##### Data block
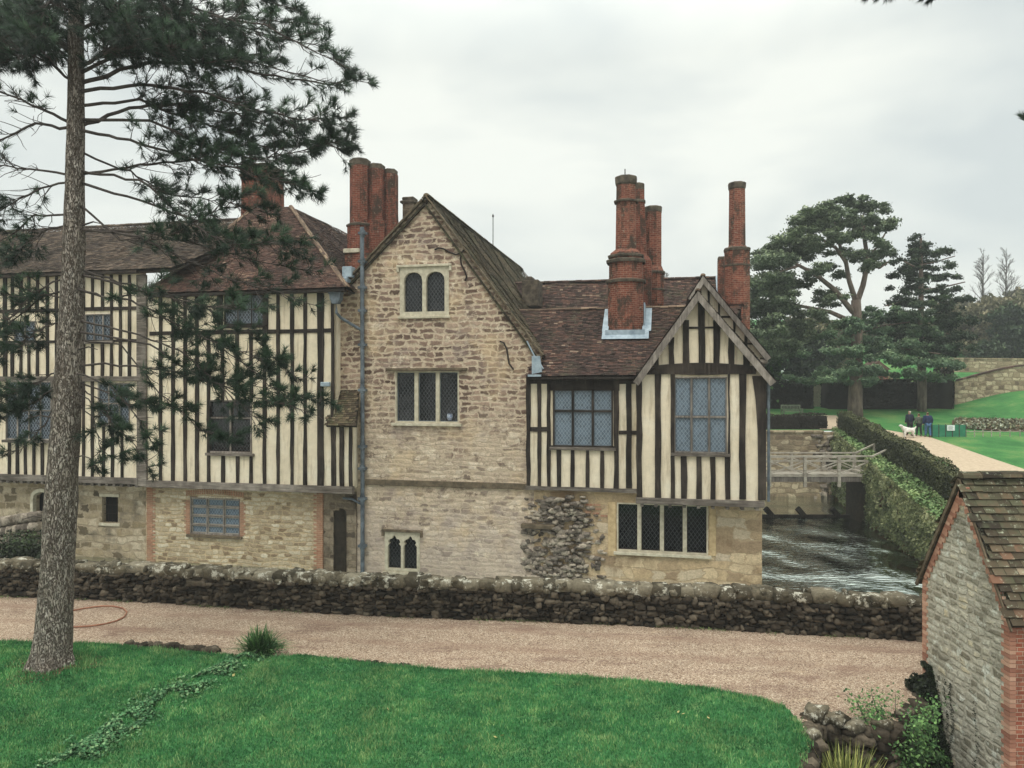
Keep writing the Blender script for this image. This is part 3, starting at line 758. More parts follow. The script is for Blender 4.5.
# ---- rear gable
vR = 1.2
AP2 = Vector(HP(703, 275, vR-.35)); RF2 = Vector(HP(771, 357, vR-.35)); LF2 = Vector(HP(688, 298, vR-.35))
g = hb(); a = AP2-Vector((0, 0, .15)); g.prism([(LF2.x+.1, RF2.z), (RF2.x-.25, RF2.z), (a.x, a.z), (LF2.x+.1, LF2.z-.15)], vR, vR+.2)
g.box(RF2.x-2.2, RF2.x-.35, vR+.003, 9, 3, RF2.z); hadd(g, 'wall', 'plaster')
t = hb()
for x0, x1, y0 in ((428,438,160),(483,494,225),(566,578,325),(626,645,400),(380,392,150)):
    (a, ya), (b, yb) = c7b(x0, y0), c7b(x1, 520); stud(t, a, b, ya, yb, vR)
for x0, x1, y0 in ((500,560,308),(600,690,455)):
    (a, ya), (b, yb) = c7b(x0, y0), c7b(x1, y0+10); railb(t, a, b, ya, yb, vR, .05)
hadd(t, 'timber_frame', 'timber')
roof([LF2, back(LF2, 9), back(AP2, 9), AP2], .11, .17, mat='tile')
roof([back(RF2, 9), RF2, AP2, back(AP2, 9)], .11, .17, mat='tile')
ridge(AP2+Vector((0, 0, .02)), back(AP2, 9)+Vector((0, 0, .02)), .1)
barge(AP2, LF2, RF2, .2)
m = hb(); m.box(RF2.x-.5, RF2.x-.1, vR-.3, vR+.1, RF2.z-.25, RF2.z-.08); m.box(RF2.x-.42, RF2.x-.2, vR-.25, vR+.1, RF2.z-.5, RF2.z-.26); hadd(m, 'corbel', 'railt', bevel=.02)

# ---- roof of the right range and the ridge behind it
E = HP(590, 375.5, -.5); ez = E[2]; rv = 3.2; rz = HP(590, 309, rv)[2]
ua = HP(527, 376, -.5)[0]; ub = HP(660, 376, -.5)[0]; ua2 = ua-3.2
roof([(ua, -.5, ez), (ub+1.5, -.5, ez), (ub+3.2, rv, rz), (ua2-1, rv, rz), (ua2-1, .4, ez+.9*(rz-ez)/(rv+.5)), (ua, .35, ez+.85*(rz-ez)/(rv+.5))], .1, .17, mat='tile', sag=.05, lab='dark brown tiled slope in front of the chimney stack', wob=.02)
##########
*The task*: Set down the material exactly, every line of it, except for the pictures.

*Response to the exercise*:
Keep writing the Blender script for this image. This is part 3, starting at line 758. More parts follow. The script is for Blender 4.5.
# ---- rear gable
vR = 1.2
AP2 = Vector(HP(703, 275, vR-.35)); RF2 = Vector(HP(771, 357, vR-.35)); LF2 = Vector(HP(688, 298, vR-.35))
g = hb(); a = AP2-Vector((0, 0, .15)); g.prism([(LF2.x+.1, RF2.z), (RF2.x-.25, RF2.z), (a.x, a.z), (LF2.x+.1, LF2.z-.15)], vR, vR+.2)
g.box(RF2.x-2.2, RF2.x-.35, vR+.003, 9, 3, RF2.z); hadd(g, 'wall', 'plaster')
t = hb()
for x0, x1, y0 in ((428,438,160),(483,494,225),(566,578,325),(626,645,400),(380,392,150)):
    (a, ya), (b, yb) = c7b(x0, y0), c7b(x1, 520); stud(t, a, b, ya, yb, vR)
for x0, x1, y0 in ((500,560,308),(600,690,455)):
    (a, ya), (b, yb) = c7b(x0, y0), c7b(x1, y0+10); railb(t, a, b, ya, yb, vR, .05)
hadd(t, 'timber_frame', 'timber')
roof([LF2, back(LF2, 9), back(AP2, 9), AP2], .11, .17, mat='tile')
roof([back(RF2, 9), RF2, AP2, back(AP2, 9)], .11, .17, mat='tile')
ridge(AP2+Vector((0, 0, .02)), back(AP2, 9)+Vector((0, 0, .02)), .1)
barge(AP2, LF2, RF2, .2)
m = hb(); m.box(RF2.x-.5, RF2.x-.1, vR-.3, vR+.1, RF2.z-.25, RF2.z-.08); m.box(RF2.x-.42, RF2.x-.2, vR-.25, vR+.1, RF2.z-.5, RF2.z-.26); hadd(m, 'corbel', 'railt', bevel=.02)

# ---- roof of the right range and the ridge behind it
E = HP(590, 375.5, -.5); ez = E[2]; rv = 3.2; rz = HP(590, 309, rv)[2]
ua = HP(527, 376, -.5)[0]; ub = HP(660, 376, -.5)[0]; ua2 = ua-3.2
roof([(ua, -.5, ez), (ub+1.5, -.5, ez), (ub+3.2, rv, rz), (ua2-1, rv, rz), (ua2-1, .4, ez+.9*(rz-ez)/(rv+.5)), (ua, .35, ez+.85*(rz-ez)/(rv+.5))], .1, .17, mat='tile', sag=.05, lab='dark brown tiled slope in front of the chimney stack', wob=.02)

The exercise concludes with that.